My first ‘Hello World’ rule

This blog has now moved. This post was originally posted on the Sparkling Logic blog.

Let’s go back to basics and explore how business rules work.  For that purpose, I am using the unavoidable ‘Hello World’ project.  I will show you today that agility can be obtained without a whole lot of complexity…  My first-grade son could do it, so it can’t be that hard ;-)

Before I start writing rules, let me take a very quick detour.  To make the exercise more concrete, it helps to have test cases so that we can see how the rules apply as we write them.

Prepare a test case

I personally find it easier to explain what decision logic does, or is supposed to do, when I have a concrete example to look at.

For our Hello World project, I want to select the proper greetings.  My decision logic will be based on names.  You could obviously make it a lot more sophisticated based on country of origin or the time of the year.  But for now, let’s keep it simple.

To test my logic, I will have a test case for World, but I will also create one for Joe, my favorite test subject.  I will actually create a few more for Jacques and Pedro.


Write the rule

A business rule is an IF-THEN statement.  It could also include an ELSE but it is typically recommended to avoid it.

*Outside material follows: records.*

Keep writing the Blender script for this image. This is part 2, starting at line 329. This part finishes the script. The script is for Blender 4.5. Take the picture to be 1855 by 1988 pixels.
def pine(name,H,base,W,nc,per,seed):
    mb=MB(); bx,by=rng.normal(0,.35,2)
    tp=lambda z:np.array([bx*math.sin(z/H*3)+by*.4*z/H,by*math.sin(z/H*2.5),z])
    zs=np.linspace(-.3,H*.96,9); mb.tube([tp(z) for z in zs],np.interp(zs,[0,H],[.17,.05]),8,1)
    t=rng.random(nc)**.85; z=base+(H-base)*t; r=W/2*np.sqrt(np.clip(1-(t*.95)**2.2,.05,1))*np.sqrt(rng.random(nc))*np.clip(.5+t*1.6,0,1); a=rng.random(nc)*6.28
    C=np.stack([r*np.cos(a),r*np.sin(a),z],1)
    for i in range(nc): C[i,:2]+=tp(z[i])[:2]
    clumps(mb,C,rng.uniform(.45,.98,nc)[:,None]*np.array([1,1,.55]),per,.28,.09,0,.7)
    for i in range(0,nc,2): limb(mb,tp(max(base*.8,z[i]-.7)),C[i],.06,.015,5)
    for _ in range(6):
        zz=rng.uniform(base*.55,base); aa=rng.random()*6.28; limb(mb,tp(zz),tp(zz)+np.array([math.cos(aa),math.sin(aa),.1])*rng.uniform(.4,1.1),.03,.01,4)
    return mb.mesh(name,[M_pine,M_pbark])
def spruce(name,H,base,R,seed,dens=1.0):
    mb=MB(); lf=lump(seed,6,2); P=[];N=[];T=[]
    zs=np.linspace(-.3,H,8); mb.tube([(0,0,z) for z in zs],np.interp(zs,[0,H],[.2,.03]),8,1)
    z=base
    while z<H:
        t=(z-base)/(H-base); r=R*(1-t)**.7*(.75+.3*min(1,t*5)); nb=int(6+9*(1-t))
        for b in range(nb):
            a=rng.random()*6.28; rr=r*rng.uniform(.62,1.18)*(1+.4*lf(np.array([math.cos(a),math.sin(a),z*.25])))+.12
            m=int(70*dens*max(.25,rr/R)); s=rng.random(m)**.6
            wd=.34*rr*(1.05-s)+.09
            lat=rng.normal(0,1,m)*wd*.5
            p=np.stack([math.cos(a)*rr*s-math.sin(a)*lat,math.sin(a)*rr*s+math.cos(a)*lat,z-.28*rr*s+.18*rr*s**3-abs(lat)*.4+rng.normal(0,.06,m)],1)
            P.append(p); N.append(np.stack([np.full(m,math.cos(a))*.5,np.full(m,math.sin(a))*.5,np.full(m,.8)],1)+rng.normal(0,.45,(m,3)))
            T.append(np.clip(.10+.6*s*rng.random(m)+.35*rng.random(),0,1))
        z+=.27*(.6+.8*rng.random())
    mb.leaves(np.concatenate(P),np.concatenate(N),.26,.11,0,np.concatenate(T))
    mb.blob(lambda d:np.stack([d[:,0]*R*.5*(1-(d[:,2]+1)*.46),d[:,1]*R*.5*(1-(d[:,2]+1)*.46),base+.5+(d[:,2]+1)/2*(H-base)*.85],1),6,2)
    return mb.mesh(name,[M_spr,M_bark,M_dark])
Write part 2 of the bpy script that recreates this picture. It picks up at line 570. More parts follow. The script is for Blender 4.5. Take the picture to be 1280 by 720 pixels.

Based on a set of conditions (IF part), the business rules engine will apply the appropriate set of actions (THEN part).  In our case, If the test case is for “World”, then we will choose the “Hello World” greeting.


If our system was going to say “Hello” all the time, we would need just one business rule…  But I would like to customize my greetings to say “Hi” to Joe, “Bonjour” to Jacques and “Vote” for Pedro.  Can you guess what the rules will look like?

Well, that was a trick question!  The rules are quite intuitive I think, but you might have a preference as to how they are displayed, or how you author them…

What is your preference?

I like data — I understand what it means


In that case, our patented RedPen approach might be the best choice.  As you click directly on the fields and their values, the rules are constructed and rendered as stickers showing the condition (in orange) or action (in blue).  You just have to click on the sticker to change it.

In this project, I have actually used RedPen to create these rules.  RedPen is always my default choice for constructing business rules, especially if I have data!


I like syntax — I understand what it does


If you know your rules, you may as well just type them in.  That is typically the preference of technically-savvy users.  They can type faster than they operate the mouse!  And Intellisense is always there to help too.

I like decision tables — I understand what must happen for each case


If you use spreadsheets a lot, you might opt for a decision table.  It is quite nice I must say when all the rules are very regular, meaning that they look at the same set of conditions with different values.  It helps validate visually that the rules have been captured exhaustively.

I like decision trees — I understand what must happen for each segment


If you think in terms of population segments, and treatment for that segment, a decision tree would allow you to conceptually visualize the assignments in a concise way.  They look nice and symmetrical when the rules are regular.  They are even more powerful when each path is looking at a different set of attributes!

I like decision graphs — I understand how we got to a conclusion


If you are more concerned about the different ways that lead to a conclusion, you might prefer decision graphs.  They are not very powerful here because there is only one way to reach each action, but think about an adverse action (decline for example), you might be required by law to audit the different ways you reach that conclusion.  Decision graphs are very powerful then!